Brusca aveva già violato le norme sui benefici carcerari nel 2004, quando durante i permessi premio che gli erano stati concessi dal Tribunale di sorveglianza di Roma, per poter uscire dal carcere ogni 45 giorni e poter far visita alla propria famiglia, emerse che utilizzava un telefono cellulare. Nel 2010 poi è stato accusato di riciclaggio, intestazione fittizia di beni e tentata estorsione. Secondo i pm di Palermo Ingroia, Del Bene, Sava e Buzzolani Brusca aveva taciuto l’esistenza di gran parte del suo patrimonio, cosa ammessa dal pentito in una lettera inviata a un prestanome, in cui scriveva relativamente ai suoi beni: «Ho mentito spudoratamente».

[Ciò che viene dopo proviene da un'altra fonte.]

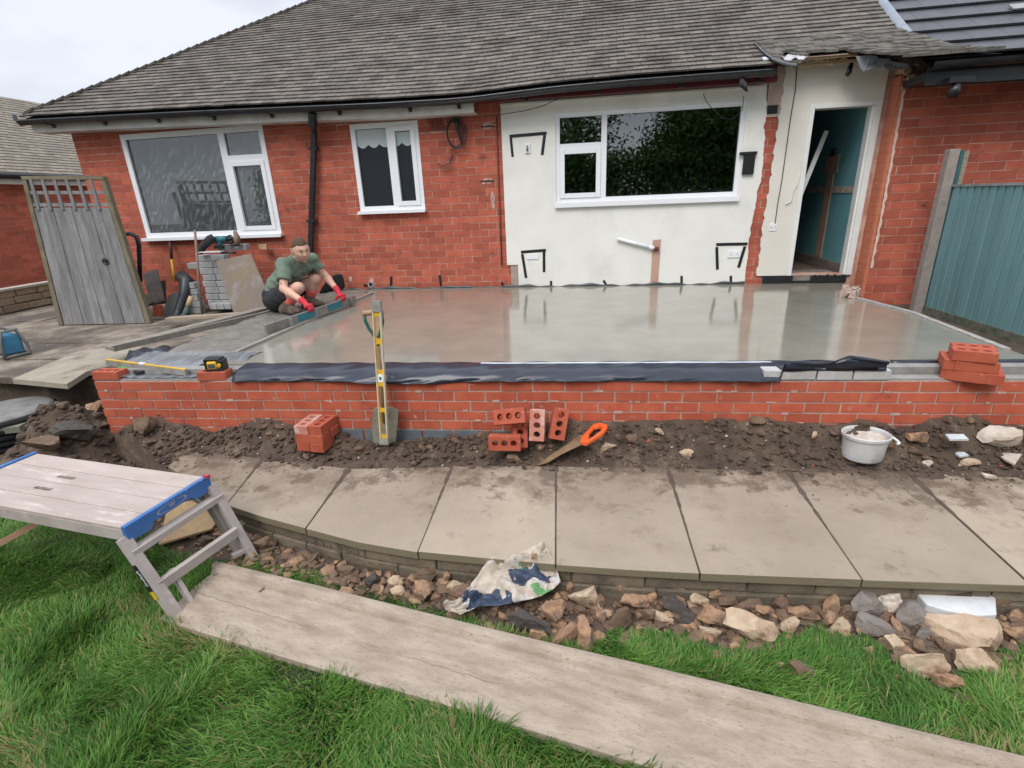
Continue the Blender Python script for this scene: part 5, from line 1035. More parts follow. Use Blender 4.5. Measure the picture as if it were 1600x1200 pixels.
o = thing('hand_tool', 'small green tool with a wooden handle lying by the block pile', 'tool', Ph(288,500,.9)); obj('handle', MB().tube([Ph(299,463,.85),Ph(294,478,.9)], [.03,.034], 10), mat('pale wood handle', (.55,.40,.22), None, 8, .7), o); obj('head', MB().tube([Ph(294,478,.9),Ph(290,492,.92),Ph(282,500,.95)], [.03,.045,.05], 8), mat('dark green metal', (.03,.06,.045), (.10,.13,.11), 14, .6), o)
# pile of grey blocks
M_pave = mat('grey block paver', (.38,.38,.38), (.29,.29,.29), 12, .92, .7, 60, spots=((.40,.40,.40), 20, .62, .75))
random.seed(14); pb = MB(); pb.box((0,0,0),(.2,.1,.078),None,None,0); proto_b = obj('paver_block', pb, M_pave); mod(proto_b,'BEVEL',width=.006,segments=1); first = [True]
PL = ['bottom','second','third','fourth','fifth','sixth','seventh','eighth','top']
def paver(u, v, z, rot=0., lab=None):
    if first[0]: b = proto_b; first[0] = False
    else: b = proto_b.copy(); COL.objects.link(b)
    c = HW(u, v, z); b.location = [float(x) for x in c]; b.rotation_euler = (random.uniform(-.02,.02), random.uniform(-.02,.02), PHI+rot+random.uniform(-.06,.06)); b['label'] = lab or 'grey concrete paver stacked in the pile below the big window'; b['category'] = 'paver'; b['group'] = 'grey pavers piled below the big window'
for k in range(9):
    z = -.045+.04+k*.084
    for c_ in range(3 if k < 8 else 2):
        uu_ = -1.27+c_*.205+(k%2)*.02
        cn = ('left','middle','right')[c_]
        if k == 0: paver(-1.13+c_*.11, .66, z+.06, math.pi/2, f'{cn} paver standing on end at the foot of the grey pile')
        else: paver(uu_+.07-k*.008, .60-k*.012, z, 0, f'grey paver at the {cn} of the {PL[k]} course, front face of the pile')
        paver(uu_, .46, z, 0, f'grey paver at the {cn} of the {PL[k]} course, back row of the pile')
for k in range(5):
    paver(-1.47+(k%2)*.02, .66, -.005+k*.084, 0, f'grey paver of the {PL[k]} course in the low stack left of the main pile'); 
paver(-1.44,.50,.57,0,'single grey paver jutting out left near the top of the pile'); paver(-.98,.42,.79,.1,'left one of two grey pavers laid on top of the pile'); paver(-.79,.40,.79,.1,'right one of two grey pavers laid on top of the pile')
slab3('plywood_sheet', [(337,408),(391,396),(432,490),(369,502)], .76, 1.05, -.02, mat('stained plywood', (.22,.165,.105), (.17,.15,.14), 2.5, .85, .5, 40, spots=((.28,.25,.23), 5, .5, .7)), 'stained brown sheet leaning on the grey pavers', 'board')
tp = thing('cordless_drill', 'black and teal cordless drill lying on top of the paver pile', 'drill', Ph(345,385,.5))
zt_ = .835; c = Ph(345,378,.48)
mb = MB(); mb.tube([c+np.array([-.06,0,.03]), c+np.array([.10,0,.035])], [.045,.04], 10); mb.tube([c+np.array([0,0,.02]), c+np.array([-.03,0,-.06])], [.03,.03], 8); obj('body', mb, mat('teal plastic', (.02,.16,.19), (.015,.10,.12), 14, .45), tp)
mb = MB(); mb.tube([c+np.array([.10,0,.035]), c+np.array([.17,0,.035])], [.03,.018], 10); obj('chuck', mb, M_black, tp); mb = MB(); mb.box(c+np.array([-.03,0,-.065]),(.12,.07,.04)); obj('battery', mb, M_black, tp)
mb = MB(); mb.tube([Ph(312,396,.62),Ph(318,384,.58),Ph(328,374,.55),Ph(334,370,.52)], [.035,.05,.055,.045], 10); single('work_glove_bundle', mb, mat('black cloth', (.02,.02,.022), (.04,.04,.045), 14, .9), 'black cloth bundle hanging off the left of the paver pile', 'cloth')
mb = MB(); mb.tube([Ph(352,372,.45),Ph(360,368,.45),Ph(366,374,.45),Ph(358,382,.5),Ph(347,383,.52),Ph(372,383,.5)], .016, 8); single('black_strap', mb, M_black, 'black looped strap on top of the paver pile', 'strap')
mb = MB(); mb.tube([Ph(371,383,.5),Ph(370,370,.48),Ph(367,361,.46)], [.035,.04,.02], 8); single('wooden_stub', mb, mat('dirty wood', (.25,.18,.12), (.16,.12,.08), 12, .9), 'upright dirty wooden stub on the right of the paver pile', 'timber')
fl = thing('plastering_float', 'white bladed float with a dark handle on the paver pile', 'float', Ph(335,396,.66)); obj('blade', MB().bar(Ph(313,394,.70), Ph(347,393,.70), .09, .008), M_upvc, fl); obj('handle', MB().tube([Ph(347,395,.72),Ph(357,394,.72),Ph(368,395,.72)], .016, 8), M_black, fl)
single('paver_scrap', MB().box(Ph(412,386,.10),(.10,.05,.06),None,None,.012), mat('orange lump', (.45,.28,.16), None, 8, .9), 'small pale lump on a bracket on the wall left of the man', 'debris')
# radio
rd_ = thing('site_radio', 'blue and grey site radio in a protective cage standing on the side path', 'radio', Pz(22,560,-.05)); c = Pz(19,556,-.05); M_cage = mat('grey cage plastic', (.20,.20,.18), (.12,.12,.11), 12, .6); M_rb = mat('radio blue', (.04,.20,.33), (.03,.15,.26), 9, .5, spots=((.30,.30,.28), 14, .6, .7))
Rz = Matrix.Rotation(-.35,3,'Z'); cc = lambda x,y,z: np.array(Rz @ Vector((x,y,z)))+c
mb = MB(); mb.box(cc(0,0,.13),(.25,.16,.19),Rz); o = obj('case', mb, M_rb, rd_); mod(o,'BEVEL',width=.02,segments=3)
mb = MB(); mb.box(cc(.06,-.085,.10),(.10,.01,.09),Rz); obj('face', mb, M_cage, rd_)
mb = MB(); mb.box(cc(.02,-.086,.165),(.12,.008,.03),Rz); obj('display', mb, M_black, rd_)
mb = MB()
for sx_ in (-.14,.14):
    mb.tube([cc(sx_,-.10,.02),cc(sx_,-.11,.12),cc(sx_*.85,-.06,.27),cc(sx_*.85,.06,.27),cc(sx_,.10,.12),cc(sx_,.10,.02),cc(sx_,-.10,.02)], .017, 8)
for y_,z_ in ((-.06,.27),(.06,.27),(-.10,.02),(.10,.02)): mb.tube([cc(-.13,y_,z_),cc(.13,y_,z_)], .017, 8)
obj('cage', mb, M_cage, rd_)
# ------------------------------------------------------------------ form boards, screeding bar
M_form = mat('concrete spattered board', (.27,.24,.20), (.20,.175,.145), 5, .9, .7, 30, stretch=(1,6,1), spots=((.38,.35,.31), 6, .6, .75))
a = Pz(176,543,.115); b = Pz(428,486,.115); d_ = (b-a)/np.linalg.norm(b-a); sd = np.array([d_[1],-d_[0],0]); 
single('form_board', MB().bar(a+np.array([0,0,-.012]), b+np.array([0,0,-.012]), .035, .055), M_form, 'upright edge board holding the left side of the wet concrete', 'board')
single('form_board', MB().bar(a-sd*.10+np.array([0,0,-.02]), b-sd*.16+np.array([0,0,.02]), .13, .03), M_form, 'flat grey plank lying behind the edge board left of the concrete', 'board')
single('form_board', MB().bar(Pz(262,498,.06), Pz(400,489,.10), .10, .03), mat('pale plank', (.38,.30,.22), (.30,.24,.18), 5, .9, stretch=(1,6,1)), 'pale plank end lying in front of the grey pavers', 'board')
a = Pz(369,553,ZS); b = Pz(582,459,ZS); single('screed_rail', MB().bar(a+np.array([0,0,.012]), b+np.array([0,0,.012]), .035, .024), mat('wet rail', (.34,.31,.27), (.24,.22,.19), 9, .6), 'long thin levelling rail bedded in the concrete under the gripped bar', 'rail')
a = Pz(420,526,ZS)+np.array([-.02,0,0]); b = Pz(558,476,ZS)+np.array([-.02,0,0]); bb_ = b-a; a_bar = a.copy(); scb = thing('screeding_bar', 'grey aluminium screeding bar with two teal grips held by the crouching man', 'levelling bar', a)
M_al = mat('dirty aluminium', (.30,.29,.26), (.20,.19,.17), 9, .5, .3, metal=.3)
obj('beam', MB().bar(a+np.array([0,0,.062]), b+np.array([0,0,.062]), .028, .095), M_al, scb)
_ts = np.linspace(0,1,300); _tx = np.array([scr(a_bar+bb_*t+np.array([0,0,.07]))[0] for t in _ts]); tpx = lambda x: float(np.interp(x, _tx, _ts))
for t0, t1 in ((tpx(464),tpx(491)),(tpx(511),tpx(533))): obj('grip', MB().bar(a+bb_*t0+np.array([.0,0,.068]), a+bb_*t1+np.array([.0,0,.068]), .034, .070), mat('teal grip', (.03,.20,.24), (.02,.14,.17), 9, .5), scb)
for t0 in (tpx(450),tpx(545)): obj('clamp', MB().bar(a+bb_*(t0-.012)+np.array([.03,0,.040]), a+bb_*(t0+.012)+np.array([.03,0,.040]), .04, .12), M_al, scb)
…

E già nel 2010, l’allora presidente della commissione centrale Alfredo Mantovano aveva dichiarato che la Commissione sui programmi di protezione avrebbe valutato di nuovo la posizione di Brusca «alla luce della nuova indagine sul tesoro che il pentito di mafia avrebbe occultato e riciclato. La consumazione di gravi reati dopo l’avvio della collaborazione impone la revoca del programma di protezione» aveva detto. L’allora sottosegretario per questo aveva chiesto alla Direzione distrettuale antimafia un’informativa dettagliata ai fini della valutazione della sua posizione.